# DATA SEGMENT:
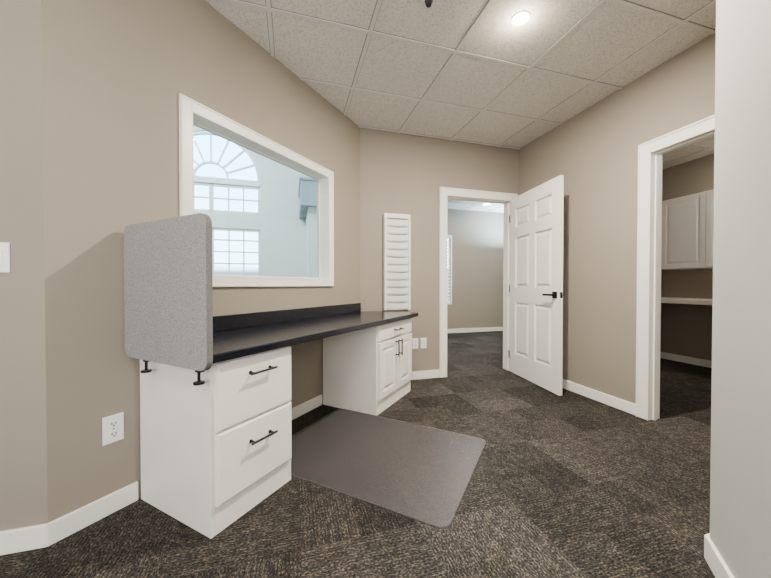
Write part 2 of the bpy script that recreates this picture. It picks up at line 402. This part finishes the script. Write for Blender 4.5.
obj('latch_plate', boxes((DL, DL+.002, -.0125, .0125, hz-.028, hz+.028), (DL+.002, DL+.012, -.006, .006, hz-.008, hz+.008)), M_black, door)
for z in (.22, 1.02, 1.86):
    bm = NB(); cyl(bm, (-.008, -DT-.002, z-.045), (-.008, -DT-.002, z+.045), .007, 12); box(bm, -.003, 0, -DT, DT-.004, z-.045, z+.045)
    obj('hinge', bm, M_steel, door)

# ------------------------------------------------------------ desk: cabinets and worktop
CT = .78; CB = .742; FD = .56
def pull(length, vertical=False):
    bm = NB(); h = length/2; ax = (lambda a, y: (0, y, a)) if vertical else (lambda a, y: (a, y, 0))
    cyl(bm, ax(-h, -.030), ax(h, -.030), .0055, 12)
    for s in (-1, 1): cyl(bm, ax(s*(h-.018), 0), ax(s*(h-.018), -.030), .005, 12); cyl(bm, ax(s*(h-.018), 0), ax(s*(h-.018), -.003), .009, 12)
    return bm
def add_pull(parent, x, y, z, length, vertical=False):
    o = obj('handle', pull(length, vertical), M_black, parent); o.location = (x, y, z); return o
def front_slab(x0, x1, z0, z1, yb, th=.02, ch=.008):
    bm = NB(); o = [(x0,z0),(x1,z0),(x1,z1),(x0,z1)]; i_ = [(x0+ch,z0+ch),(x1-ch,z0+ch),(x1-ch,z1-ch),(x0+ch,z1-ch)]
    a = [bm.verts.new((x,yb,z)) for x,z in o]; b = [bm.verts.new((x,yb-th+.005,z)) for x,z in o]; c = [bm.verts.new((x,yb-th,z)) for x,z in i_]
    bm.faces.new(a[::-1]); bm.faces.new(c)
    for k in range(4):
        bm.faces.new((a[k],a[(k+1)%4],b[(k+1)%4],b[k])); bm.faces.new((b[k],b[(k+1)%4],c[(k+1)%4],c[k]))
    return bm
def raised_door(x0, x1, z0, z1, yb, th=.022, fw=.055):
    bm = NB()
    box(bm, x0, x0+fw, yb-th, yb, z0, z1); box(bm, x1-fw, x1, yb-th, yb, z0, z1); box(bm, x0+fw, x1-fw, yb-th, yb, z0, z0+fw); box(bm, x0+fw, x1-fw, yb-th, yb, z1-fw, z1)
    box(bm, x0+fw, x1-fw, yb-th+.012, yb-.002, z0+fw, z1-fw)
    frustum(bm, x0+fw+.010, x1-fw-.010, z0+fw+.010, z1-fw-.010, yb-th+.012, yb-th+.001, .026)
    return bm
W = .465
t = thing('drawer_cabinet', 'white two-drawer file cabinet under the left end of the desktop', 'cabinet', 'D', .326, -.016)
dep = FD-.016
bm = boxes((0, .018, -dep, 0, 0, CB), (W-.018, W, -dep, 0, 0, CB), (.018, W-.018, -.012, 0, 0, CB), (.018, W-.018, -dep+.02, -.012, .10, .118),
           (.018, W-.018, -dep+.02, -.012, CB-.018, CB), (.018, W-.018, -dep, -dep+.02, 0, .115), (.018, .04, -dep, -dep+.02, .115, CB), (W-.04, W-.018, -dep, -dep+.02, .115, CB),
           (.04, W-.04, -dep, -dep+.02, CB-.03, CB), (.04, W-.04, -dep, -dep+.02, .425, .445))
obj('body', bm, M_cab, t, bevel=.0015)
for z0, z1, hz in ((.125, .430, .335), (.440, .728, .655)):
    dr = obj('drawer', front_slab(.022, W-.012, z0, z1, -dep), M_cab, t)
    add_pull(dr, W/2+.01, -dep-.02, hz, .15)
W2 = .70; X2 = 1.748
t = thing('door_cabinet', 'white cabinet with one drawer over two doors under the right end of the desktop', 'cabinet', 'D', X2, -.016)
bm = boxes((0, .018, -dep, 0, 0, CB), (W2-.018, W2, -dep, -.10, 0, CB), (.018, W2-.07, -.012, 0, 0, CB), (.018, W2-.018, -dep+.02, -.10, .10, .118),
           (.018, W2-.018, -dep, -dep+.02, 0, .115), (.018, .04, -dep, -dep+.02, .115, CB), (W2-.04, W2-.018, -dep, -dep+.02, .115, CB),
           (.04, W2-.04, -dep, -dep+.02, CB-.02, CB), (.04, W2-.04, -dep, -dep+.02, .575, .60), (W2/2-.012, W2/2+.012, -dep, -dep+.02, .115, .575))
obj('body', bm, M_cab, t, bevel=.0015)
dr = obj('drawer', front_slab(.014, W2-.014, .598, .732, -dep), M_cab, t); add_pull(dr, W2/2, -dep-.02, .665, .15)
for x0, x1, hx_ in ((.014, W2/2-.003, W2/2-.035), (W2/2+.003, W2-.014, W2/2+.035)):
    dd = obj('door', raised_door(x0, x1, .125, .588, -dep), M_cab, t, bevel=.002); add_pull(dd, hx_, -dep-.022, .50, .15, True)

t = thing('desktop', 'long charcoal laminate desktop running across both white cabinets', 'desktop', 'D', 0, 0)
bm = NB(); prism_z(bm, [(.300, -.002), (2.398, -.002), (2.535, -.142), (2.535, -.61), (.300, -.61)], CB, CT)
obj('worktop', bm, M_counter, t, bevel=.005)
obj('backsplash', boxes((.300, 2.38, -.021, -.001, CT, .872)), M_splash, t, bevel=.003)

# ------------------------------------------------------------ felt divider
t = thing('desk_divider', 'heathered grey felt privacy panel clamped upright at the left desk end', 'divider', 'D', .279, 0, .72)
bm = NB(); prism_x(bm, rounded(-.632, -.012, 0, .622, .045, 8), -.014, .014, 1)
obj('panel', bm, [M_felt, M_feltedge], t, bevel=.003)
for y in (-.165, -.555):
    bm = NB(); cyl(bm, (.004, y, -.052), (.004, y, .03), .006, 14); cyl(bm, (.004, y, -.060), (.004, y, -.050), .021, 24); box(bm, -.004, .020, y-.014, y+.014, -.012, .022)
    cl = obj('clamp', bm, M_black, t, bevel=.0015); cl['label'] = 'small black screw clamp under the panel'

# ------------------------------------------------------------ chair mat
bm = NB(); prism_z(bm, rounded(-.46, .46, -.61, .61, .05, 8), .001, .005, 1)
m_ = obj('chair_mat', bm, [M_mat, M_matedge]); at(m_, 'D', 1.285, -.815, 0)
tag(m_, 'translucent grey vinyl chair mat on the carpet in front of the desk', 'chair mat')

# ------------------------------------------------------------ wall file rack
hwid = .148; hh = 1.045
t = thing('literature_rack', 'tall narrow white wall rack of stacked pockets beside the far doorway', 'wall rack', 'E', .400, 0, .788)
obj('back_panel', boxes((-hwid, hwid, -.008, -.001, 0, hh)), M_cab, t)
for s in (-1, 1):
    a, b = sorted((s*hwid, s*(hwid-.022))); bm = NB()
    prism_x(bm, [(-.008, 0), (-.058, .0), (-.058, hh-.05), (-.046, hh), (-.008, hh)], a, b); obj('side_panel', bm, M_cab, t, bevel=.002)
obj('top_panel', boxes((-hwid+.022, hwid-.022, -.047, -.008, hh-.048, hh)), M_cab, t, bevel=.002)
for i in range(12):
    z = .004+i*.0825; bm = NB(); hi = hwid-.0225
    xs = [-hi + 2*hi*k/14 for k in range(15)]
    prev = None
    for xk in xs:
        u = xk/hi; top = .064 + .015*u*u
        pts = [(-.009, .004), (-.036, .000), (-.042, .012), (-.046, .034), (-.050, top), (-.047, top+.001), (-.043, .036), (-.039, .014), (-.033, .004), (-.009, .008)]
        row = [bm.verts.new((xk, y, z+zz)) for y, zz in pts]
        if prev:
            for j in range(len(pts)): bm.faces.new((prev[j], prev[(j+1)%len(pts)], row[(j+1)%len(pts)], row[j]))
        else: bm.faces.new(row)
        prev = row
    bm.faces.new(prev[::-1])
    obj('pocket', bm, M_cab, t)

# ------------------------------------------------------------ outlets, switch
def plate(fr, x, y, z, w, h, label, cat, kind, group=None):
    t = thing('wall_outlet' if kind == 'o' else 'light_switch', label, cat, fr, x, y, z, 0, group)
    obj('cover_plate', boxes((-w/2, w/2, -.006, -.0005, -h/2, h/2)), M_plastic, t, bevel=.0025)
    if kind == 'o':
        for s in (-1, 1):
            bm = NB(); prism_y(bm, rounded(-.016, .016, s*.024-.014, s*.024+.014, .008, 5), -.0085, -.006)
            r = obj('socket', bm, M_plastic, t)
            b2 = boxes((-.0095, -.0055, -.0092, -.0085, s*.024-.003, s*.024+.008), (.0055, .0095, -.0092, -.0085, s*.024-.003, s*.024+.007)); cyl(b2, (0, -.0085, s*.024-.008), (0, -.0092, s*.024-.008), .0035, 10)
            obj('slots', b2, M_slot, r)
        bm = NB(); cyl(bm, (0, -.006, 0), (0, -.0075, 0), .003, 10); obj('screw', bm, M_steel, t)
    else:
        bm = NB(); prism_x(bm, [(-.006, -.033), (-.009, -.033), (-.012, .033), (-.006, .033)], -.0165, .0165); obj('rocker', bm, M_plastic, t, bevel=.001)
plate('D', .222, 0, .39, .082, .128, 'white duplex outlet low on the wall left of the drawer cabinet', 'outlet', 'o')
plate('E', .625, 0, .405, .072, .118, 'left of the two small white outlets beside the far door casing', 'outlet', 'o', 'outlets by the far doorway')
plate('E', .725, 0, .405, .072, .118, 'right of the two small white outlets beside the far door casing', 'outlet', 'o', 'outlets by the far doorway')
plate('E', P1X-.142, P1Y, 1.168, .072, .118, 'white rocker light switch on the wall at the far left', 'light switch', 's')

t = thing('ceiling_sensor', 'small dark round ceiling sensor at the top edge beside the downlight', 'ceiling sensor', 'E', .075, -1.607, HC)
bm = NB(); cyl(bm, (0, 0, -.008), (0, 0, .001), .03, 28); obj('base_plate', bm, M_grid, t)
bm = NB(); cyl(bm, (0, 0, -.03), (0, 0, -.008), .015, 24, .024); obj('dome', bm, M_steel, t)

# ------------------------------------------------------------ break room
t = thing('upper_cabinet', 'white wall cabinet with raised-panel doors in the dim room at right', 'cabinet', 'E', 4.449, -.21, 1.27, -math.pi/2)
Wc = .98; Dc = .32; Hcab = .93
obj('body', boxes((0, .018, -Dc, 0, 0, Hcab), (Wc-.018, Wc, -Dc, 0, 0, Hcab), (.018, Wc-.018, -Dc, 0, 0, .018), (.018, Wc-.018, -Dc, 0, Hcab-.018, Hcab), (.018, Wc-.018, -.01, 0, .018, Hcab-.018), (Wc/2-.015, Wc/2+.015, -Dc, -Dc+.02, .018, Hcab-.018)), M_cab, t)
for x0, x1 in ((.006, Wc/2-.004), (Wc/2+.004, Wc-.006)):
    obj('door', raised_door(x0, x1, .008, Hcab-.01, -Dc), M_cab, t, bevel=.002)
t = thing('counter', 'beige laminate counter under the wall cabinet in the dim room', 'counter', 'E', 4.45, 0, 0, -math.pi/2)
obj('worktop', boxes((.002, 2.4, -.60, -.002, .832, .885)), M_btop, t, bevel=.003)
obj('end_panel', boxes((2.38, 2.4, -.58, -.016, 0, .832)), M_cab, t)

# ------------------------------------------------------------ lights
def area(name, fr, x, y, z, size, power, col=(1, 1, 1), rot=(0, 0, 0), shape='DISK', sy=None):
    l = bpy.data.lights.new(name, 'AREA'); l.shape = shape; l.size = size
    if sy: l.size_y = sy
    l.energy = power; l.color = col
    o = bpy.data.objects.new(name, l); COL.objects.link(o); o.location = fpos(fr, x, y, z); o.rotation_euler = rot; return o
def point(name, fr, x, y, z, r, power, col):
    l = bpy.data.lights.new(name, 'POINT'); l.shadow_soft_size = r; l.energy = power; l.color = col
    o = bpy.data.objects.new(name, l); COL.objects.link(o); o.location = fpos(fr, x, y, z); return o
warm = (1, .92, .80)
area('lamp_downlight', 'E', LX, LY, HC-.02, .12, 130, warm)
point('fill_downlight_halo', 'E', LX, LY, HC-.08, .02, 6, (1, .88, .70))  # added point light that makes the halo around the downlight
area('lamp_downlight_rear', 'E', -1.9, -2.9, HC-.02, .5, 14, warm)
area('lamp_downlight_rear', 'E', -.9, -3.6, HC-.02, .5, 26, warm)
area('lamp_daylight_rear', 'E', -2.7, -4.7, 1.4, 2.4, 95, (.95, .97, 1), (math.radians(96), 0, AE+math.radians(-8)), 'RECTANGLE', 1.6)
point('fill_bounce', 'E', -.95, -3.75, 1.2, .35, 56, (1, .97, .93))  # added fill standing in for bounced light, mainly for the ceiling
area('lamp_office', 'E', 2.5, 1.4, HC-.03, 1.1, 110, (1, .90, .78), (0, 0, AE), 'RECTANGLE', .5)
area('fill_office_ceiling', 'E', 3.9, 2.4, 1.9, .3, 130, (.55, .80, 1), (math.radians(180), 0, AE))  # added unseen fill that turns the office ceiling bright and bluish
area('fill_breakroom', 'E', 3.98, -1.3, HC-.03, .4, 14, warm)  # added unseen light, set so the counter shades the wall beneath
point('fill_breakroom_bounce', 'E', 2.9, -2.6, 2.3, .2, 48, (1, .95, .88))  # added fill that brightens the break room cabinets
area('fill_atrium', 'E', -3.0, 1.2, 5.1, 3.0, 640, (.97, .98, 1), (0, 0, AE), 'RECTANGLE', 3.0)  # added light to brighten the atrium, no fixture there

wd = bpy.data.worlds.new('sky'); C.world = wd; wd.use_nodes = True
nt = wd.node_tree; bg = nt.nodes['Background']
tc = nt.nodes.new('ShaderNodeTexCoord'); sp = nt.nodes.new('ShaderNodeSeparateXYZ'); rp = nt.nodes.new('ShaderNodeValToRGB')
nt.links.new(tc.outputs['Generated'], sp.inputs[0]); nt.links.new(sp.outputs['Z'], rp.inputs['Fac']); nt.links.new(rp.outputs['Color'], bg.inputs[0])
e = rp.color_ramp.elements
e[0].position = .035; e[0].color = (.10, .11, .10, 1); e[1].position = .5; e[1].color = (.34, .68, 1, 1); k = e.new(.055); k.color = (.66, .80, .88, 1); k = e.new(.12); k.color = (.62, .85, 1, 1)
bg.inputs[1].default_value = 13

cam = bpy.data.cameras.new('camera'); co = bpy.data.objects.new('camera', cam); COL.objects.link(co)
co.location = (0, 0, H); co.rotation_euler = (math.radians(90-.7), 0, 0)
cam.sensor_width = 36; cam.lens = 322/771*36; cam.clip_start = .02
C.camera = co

# SHORT PROBLEM:
Leave out the pictures. Transcribe only the lines above, from the first through the one that contains "obj('hinge', bm, M_steel, door)".

# THE RESULT:
Write part 2 of the bpy script that recreates this picture. It picks up at line 402. This part finishes the script. Write for Blender 4.5.
obj('latch_plate', boxes((DL, DL+.002, -.0125, .0125, hz-.028, hz+.028), (DL+.002, DL+.012, -.006, .006, hz-.008, hz+.008)), M_black, door)
for z in (.22, 1.02, 1.86):
    bm = NB(); cyl(bm, (-.008, -DT-.002, z-.045), (-.008, -DT-.002, z+.045), .007, 12); box(bm, -.003, 0, -DT, DT-.004, z-.045, z+.045)
    obj('hinge', bm, M_steel, door)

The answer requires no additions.